## START Entries supplied
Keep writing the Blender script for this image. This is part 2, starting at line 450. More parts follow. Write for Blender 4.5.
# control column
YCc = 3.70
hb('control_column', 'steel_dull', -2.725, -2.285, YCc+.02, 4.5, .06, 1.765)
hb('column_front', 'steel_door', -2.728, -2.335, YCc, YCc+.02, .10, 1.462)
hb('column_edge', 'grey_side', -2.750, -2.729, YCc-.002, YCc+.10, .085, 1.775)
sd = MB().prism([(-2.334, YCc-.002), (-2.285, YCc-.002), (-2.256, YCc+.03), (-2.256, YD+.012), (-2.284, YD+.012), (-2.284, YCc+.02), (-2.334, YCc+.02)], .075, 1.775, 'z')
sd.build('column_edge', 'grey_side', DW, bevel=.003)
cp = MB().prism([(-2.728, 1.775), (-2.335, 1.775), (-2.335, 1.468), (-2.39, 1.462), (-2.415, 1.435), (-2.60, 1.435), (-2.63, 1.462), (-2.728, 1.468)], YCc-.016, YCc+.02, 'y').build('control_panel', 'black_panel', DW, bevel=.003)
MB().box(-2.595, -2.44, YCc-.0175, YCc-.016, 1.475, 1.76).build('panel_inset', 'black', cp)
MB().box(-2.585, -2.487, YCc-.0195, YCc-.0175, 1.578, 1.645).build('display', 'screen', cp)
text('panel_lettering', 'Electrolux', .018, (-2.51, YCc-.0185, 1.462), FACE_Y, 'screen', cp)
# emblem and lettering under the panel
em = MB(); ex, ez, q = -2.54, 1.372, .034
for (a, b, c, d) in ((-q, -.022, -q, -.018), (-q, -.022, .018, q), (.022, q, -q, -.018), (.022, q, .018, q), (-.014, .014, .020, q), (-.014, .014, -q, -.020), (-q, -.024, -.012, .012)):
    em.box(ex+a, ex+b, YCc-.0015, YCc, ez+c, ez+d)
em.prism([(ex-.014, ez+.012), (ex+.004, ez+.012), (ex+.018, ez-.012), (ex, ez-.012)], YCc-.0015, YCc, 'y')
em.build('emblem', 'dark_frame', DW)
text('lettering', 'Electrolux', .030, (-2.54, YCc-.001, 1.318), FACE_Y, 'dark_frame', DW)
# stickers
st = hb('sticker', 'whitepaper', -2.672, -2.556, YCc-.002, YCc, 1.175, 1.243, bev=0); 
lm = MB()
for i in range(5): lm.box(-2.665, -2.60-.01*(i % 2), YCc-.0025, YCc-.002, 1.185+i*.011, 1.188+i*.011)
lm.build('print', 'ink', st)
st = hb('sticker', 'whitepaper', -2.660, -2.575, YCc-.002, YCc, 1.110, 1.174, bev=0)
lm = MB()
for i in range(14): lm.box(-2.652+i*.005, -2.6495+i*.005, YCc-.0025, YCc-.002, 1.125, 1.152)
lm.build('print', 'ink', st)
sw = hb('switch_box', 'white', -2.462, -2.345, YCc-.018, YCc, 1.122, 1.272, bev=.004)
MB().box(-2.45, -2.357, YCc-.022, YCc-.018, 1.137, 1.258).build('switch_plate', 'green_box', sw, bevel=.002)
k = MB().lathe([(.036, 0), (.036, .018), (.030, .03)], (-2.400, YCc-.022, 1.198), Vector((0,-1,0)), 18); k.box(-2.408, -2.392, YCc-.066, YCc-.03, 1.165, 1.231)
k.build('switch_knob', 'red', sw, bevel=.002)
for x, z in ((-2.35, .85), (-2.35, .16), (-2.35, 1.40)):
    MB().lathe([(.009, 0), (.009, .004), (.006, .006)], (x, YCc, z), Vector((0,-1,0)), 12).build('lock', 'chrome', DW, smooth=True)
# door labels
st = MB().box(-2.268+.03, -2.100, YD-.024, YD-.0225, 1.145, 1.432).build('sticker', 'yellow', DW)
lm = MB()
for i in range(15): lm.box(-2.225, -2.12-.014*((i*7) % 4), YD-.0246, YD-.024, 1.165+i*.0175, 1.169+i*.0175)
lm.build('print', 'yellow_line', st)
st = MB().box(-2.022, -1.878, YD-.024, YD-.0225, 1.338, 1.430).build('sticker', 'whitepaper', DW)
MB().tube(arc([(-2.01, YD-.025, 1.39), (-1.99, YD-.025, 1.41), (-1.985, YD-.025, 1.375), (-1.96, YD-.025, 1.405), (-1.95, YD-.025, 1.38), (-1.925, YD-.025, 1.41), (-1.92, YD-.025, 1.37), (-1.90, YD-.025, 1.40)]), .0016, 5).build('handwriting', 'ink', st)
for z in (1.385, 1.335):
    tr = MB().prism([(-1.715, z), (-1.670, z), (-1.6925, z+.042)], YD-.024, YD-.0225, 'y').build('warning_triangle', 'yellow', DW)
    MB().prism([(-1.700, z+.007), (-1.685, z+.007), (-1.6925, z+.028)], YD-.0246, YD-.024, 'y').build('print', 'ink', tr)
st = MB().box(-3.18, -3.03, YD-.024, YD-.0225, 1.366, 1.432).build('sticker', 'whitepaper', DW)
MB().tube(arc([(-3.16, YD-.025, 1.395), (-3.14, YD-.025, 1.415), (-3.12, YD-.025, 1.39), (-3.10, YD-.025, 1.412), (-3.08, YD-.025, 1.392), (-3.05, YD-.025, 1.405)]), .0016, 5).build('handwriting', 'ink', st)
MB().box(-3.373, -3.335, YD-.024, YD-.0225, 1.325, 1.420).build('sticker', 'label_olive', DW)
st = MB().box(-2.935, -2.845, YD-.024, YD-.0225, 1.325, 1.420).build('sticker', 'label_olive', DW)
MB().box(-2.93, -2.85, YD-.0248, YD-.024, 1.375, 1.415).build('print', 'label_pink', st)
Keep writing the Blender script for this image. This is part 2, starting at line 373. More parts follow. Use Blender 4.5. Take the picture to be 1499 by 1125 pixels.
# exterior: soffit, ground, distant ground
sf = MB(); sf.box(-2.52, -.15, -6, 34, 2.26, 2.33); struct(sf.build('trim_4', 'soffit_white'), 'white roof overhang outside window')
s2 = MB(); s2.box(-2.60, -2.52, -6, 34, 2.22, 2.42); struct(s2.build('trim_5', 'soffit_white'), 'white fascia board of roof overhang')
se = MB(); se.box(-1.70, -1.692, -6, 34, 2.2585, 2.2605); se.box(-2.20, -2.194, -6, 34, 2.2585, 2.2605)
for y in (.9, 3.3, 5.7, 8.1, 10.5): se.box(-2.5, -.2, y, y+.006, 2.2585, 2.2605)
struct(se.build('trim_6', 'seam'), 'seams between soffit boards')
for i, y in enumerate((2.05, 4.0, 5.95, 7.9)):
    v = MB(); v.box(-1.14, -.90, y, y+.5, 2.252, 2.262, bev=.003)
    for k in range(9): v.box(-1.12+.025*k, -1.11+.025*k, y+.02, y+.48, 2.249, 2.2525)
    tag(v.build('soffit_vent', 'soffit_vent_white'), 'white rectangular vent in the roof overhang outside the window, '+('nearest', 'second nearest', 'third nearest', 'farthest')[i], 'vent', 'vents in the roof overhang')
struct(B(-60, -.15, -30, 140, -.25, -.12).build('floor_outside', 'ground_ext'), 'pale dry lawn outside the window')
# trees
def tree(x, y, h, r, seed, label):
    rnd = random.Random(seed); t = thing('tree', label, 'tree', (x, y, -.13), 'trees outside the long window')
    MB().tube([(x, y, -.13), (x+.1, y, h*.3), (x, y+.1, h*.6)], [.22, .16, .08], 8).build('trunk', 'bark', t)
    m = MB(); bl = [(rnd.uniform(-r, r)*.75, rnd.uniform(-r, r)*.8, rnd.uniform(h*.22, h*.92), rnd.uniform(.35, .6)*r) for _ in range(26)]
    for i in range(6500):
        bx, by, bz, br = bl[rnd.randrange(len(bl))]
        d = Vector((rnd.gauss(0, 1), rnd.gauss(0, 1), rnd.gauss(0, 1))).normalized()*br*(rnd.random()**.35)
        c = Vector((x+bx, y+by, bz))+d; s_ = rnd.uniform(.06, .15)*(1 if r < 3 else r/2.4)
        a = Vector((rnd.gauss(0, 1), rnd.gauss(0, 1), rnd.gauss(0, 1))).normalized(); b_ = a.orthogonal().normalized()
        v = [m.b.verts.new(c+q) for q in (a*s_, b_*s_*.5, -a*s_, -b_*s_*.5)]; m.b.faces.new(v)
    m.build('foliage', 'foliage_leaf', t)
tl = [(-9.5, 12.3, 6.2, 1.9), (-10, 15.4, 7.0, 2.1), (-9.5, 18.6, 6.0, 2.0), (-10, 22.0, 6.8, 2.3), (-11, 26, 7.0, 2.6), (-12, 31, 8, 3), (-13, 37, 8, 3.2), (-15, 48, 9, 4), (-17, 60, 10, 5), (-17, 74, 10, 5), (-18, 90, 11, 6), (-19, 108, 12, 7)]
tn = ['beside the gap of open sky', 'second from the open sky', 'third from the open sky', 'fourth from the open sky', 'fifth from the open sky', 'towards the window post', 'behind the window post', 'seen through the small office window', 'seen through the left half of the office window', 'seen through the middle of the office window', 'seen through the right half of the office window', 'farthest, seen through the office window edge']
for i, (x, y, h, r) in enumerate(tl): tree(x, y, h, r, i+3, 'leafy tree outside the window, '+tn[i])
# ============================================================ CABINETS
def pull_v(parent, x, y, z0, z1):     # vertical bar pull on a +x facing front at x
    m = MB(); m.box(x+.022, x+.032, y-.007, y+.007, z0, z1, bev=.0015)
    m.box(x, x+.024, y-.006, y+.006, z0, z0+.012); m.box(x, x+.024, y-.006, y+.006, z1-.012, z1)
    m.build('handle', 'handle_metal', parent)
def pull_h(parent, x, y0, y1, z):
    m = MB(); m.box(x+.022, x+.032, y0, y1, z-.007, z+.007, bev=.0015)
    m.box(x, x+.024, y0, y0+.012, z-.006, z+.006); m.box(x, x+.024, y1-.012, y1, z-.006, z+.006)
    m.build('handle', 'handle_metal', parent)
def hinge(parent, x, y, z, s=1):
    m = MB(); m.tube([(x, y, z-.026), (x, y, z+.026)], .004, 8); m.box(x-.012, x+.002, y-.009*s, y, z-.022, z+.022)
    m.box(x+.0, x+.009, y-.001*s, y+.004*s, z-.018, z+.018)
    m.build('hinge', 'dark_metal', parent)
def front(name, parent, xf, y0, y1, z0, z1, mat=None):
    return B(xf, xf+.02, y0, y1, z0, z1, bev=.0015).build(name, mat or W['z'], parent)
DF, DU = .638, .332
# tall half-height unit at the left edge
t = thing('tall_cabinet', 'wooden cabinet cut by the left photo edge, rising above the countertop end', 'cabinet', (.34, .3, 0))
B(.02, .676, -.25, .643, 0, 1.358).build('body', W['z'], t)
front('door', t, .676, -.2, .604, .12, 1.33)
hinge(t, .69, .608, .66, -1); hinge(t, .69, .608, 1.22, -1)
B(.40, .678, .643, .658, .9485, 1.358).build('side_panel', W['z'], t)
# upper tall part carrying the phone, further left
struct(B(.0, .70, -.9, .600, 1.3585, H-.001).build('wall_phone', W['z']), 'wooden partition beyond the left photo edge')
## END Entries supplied
» Goal
Only the lines from the one with "s2 = MB(); s2.box(-2.60, -2.52, -6, 34, 2.22, 2.42);" to the one with "y+.48, 2.249, 2.2525)" are wanted; extract them exactly, both ends included.

» Final answer
s2 = MB(); s2.box(-2.60, -2.52, -6, 34, 2.22, 2.42); struct(s2.build('trim_5', 'soffit_white'), 'white fascia board of roof overhang')
se = MB(); se.box(-1.70, -1.692, -6, 34, 2.2585, 2.2605); se.box(-2.20, -2.194, -6, 34, 2.2585, 2.2605)
for y in (.9, 3.3, 5.7, 8.1, 10.5): se.box(-2.5, -.2, y, y+.006, 2.2585, 2.2605)
struct(se.build('trim_6', 'seam'), 'seams between soffit boards')
for i, y in enumerate((2.05, 4.0, 5.95, 7.9)):
    v = MB(); v.box(-1.14, -.90, y, y+.5, 2.252, 2.262, bev=.003)
    for k in range(9): v.box(-1.12+.025*k, -1.11+.025*k, y+.02, y+.48, 2.249, 2.2525)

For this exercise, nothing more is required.